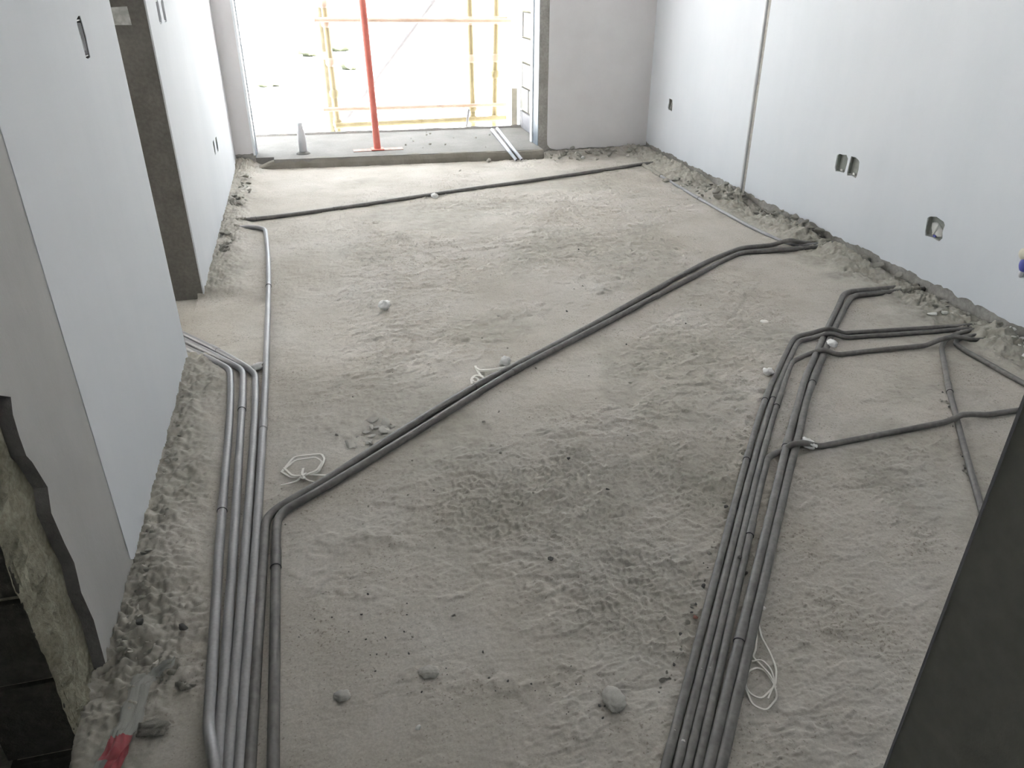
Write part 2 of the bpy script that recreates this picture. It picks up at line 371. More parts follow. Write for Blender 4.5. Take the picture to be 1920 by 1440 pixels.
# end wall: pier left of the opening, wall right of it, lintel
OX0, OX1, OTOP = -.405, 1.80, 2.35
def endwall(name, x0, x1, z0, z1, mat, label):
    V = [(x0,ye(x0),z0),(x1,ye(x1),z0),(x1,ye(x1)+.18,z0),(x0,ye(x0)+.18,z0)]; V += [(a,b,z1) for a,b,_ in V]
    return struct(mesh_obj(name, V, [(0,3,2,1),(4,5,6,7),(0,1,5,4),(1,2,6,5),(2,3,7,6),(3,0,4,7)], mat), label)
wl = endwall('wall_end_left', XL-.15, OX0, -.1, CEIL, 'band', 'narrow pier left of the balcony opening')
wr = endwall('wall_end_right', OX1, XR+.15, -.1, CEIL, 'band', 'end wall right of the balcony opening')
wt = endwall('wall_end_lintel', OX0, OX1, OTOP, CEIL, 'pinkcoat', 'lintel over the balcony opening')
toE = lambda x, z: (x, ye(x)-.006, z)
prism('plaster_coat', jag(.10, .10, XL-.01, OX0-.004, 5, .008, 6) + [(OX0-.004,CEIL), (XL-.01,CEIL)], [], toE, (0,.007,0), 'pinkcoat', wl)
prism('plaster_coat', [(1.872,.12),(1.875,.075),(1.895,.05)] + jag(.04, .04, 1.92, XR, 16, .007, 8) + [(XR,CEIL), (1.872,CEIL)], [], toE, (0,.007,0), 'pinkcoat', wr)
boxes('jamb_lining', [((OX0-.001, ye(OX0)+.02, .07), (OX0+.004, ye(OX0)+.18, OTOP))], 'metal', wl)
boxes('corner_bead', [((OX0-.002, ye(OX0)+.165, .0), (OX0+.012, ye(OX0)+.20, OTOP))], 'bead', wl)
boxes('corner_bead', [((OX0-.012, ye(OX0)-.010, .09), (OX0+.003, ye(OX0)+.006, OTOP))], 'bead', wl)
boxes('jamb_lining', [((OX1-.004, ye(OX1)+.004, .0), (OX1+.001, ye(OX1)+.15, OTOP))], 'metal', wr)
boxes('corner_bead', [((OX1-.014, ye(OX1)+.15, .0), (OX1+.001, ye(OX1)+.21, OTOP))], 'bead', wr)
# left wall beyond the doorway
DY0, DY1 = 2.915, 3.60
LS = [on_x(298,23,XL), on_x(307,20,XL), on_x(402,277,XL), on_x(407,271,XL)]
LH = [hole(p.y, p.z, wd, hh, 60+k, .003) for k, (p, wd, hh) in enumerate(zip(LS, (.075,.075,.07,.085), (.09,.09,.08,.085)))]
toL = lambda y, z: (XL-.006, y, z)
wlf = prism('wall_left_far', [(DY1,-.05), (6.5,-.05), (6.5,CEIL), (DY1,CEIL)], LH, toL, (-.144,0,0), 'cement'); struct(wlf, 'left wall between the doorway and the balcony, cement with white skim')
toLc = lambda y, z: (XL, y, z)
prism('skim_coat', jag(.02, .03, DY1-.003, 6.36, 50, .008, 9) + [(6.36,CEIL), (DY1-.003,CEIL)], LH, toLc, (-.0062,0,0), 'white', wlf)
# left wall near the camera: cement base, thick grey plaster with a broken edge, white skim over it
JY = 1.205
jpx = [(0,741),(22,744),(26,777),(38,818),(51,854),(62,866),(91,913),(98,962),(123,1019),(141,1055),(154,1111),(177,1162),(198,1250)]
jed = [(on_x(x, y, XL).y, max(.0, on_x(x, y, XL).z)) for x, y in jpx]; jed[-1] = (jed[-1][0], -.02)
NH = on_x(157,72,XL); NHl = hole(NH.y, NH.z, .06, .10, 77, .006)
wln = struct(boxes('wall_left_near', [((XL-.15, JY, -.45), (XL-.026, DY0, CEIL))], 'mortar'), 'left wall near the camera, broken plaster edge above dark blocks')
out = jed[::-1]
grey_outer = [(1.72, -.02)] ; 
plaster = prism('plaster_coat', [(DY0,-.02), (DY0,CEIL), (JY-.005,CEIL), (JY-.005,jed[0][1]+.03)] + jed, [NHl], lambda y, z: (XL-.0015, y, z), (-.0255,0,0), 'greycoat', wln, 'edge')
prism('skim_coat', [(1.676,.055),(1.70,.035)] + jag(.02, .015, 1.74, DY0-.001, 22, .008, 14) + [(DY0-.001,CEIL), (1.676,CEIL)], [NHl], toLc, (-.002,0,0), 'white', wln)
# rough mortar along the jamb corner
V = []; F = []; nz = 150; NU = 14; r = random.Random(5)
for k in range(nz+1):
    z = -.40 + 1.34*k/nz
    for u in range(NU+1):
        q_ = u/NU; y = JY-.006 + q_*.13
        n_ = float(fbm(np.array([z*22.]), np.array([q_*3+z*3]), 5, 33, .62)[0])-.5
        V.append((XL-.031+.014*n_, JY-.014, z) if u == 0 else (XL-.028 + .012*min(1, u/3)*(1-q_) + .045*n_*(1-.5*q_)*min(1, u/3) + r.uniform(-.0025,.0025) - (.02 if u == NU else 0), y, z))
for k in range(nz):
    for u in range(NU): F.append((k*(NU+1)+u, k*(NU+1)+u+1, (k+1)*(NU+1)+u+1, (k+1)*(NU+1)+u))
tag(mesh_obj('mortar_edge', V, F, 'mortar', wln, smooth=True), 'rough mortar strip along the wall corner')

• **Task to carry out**
Take the listing and print it again exactly, but without any pictures.

• **Result for this task**
Write part 2 of the bpy script that recreates this picture. It picks up at line 371. More parts follow. Write for Blender 4.5. Take the picture to be 1920 by 1440 pixels.
# end wall: pier left of the opening, wall right of it, lintel
OX0, OX1, OTOP = -.405, 1.80, 2.35
def endwall(name, x0, x1, z0, z1, mat, label):
    V = [(x0,ye(x0),z0),(x1,ye(x1),z0),(x1,ye(x1)+.18,z0),(x0,ye(x0)+.18,z0)]; V += [(a,b,z1) for a,b,_ in V]
    return struct(mesh_obj(name, V, [(0,3,2,1),(4,5,6,7),(0,1,5,4),(1,2,6,5),(2,3,7,6),(3,0,4,7)], mat), label)
wl = endwall('wall_end_left', XL-.15, OX0, -.1, CEIL, 'band', 'narrow pier left of the balcony opening')
wr = endwall('wall_end_right', OX1, XR+.15, -.1, CEIL, 'band', 'end wall right of the balcony opening')
wt = endwall('wall_end_lintel', OX0, OX1, OTOP, CEIL, 'pinkcoat', 'lintel over the balcony opening')
toE = lambda x, z: (x, ye(x)-.006, z)
prism('plaster_coat', jag(.10, .10, XL-.01, OX0-.004, 5, .008, 6) + [(OX0-.004,CEIL), (XL-.01,CEIL)], [], toE, (0,.007,0), 'pinkcoat', wl)
prism('plaster_coat', [(1.872,.12),(1.875,.075),(1.895,.05)] + jag(.04, .04, 1.92, XR, 16, .007, 8) + [(XR,CEIL), (1.872,CEIL)], [], toE, (0,.007,0), 'pinkcoat', wr)
boxes('jamb_lining', [((OX0-.001, ye(OX0)+.02, .07), (OX0+.004, ye(OX0)+.18, OTOP))], 'metal', wl)
boxes('corner_bead', [((OX0-.002, ye(OX0)+.165, .0), (OX0+.012, ye(OX0)+.20, OTOP))], 'bead', wl)
boxes('corner_bead', [((OX0-.012, ye(OX0)-.010, .09), (OX0+.003, ye(OX0)+.006, OTOP))], 'bead', wl)
boxes('jamb_lining', [((OX1-.004, ye(OX1)+.004, .0), (OX1+.001, ye(OX1)+.15, OTOP))], 'metal', wr)
boxes('corner_bead', [((OX1-.014, ye(OX1)+.15, .0), (OX1+.001, ye(OX1)+.21, OTOP))], 'bead', wr)
# left wall beyond the doorway
DY0, DY1 = 2.915, 3.60
LS = [on_x(298,23,XL), on_x(307,20,XL), on_x(402,277,XL), on_x(407,271,XL)]
LH = [hole(p.y, p.z, wd, hh, 60+k, .003) for k, (p, wd, hh) in enumerate(zip(LS, (.075,.075,.07,.085), (.09,.09,.08,.085)))]
toL = lambda y, z: (XL-.006, y, z)
wlf = prism('wall_left_far', [(DY1,-.05), (6.5,-.05), (6.5,CEIL), (DY1,CEIL)], LH, toL, (-.144,0,0), 'cement'); struct(wlf, 'left wall between the doorway and the balcony, cement with white skim')
toLc = lambda y, z: (XL, y, z)
prism('skim_coat', jag(.02, .03, DY1-.003, 6.36, 50, .008, 9) + [(6.36,CEIL), (DY1-.003,CEIL)], LH, toLc, (-.0062,0,0), 'white', wlf)
# left wall near the camera: cement base, thick grey plaster with a broken edge, white skim over it
JY = 1.205
jpx = [(0,741),(22,744),(26,777),(38,818),(51,854),(62,866),(91,913),(98,962),(123,1019),(141,1055),(154,1111),(177,1162),(198,1250)]
jed = [(on_x(x, y, XL).y, max(.0, on_x(x, y, XL).z)) for x, y in jpx]; jed[-1] = (jed[-1][0], -.02)
NH = on_x(157,72,XL); NHl = hole(NH.y, NH.z, .06, .10, 77, .006)
wln = struct(boxes('wall_left_near', [((XL-.15, JY, -.45), (XL-.026, DY0, CEIL))], 'mortar'), 'left wall near the camera, broken plaster edge above dark blocks')
out = jed[::-1]
grey_outer = [(1.72, -.02)] ; 
plaster = prism('plaster_coat', [(DY0,-.02), (DY0,CEIL), (JY-.005,CEIL), (JY-.005,jed[0][1]+.03)] + jed, [NHl], lambda y, z: (XL-.0015, y, z), (-.0255,0,0), 'greycoat', wln, 'edge')
prism('skim_coat', [(1.676,.055),(1.70,.035)] + jag(.02, .015, 1.74, DY0-.001, 22, .008, 14) + [(DY0-.001,CEIL), (1.676,CEIL)], [NHl], toLc, (-.002,0,0), 'white', wln)
# rough mortar along the jamb corner
V = []; F = []; nz = 150; NU = 14; r = random.Random(5)
for k in range(nz+1):
    z = -.40 + 1.34*k/nz
    for u in range(NU+1):
        q_ = u/NU; y = JY-.006 + q_*.13
        n_ = float(fbm(np.array([z*22.]), np.array([q_*3+z*3]), 5, 33, .62)[0])-.5
        V.append((XL-.031+.014*n_, JY-.014, z) if u == 0 else (XL-.028 + .012*min(1, u/3)*(1-q_) + .045*n_*(1-.5*q_)*min(1, u/3) + r.uniform(-.0025,.0025) - (.02 if u == NU else 0), y, z))
for k in range(nz):
    for u in range(NU): F.append((k*(NU+1)+u, k*(NU+1)+u+1, (k+1)*(NU+1)+u+1, (k+1)*(NU+1)+u))
tag(mesh_obj('mortar_edge', V, F, 'mortar', wln, smooth=True), 'rough mortar strip along the wall corner')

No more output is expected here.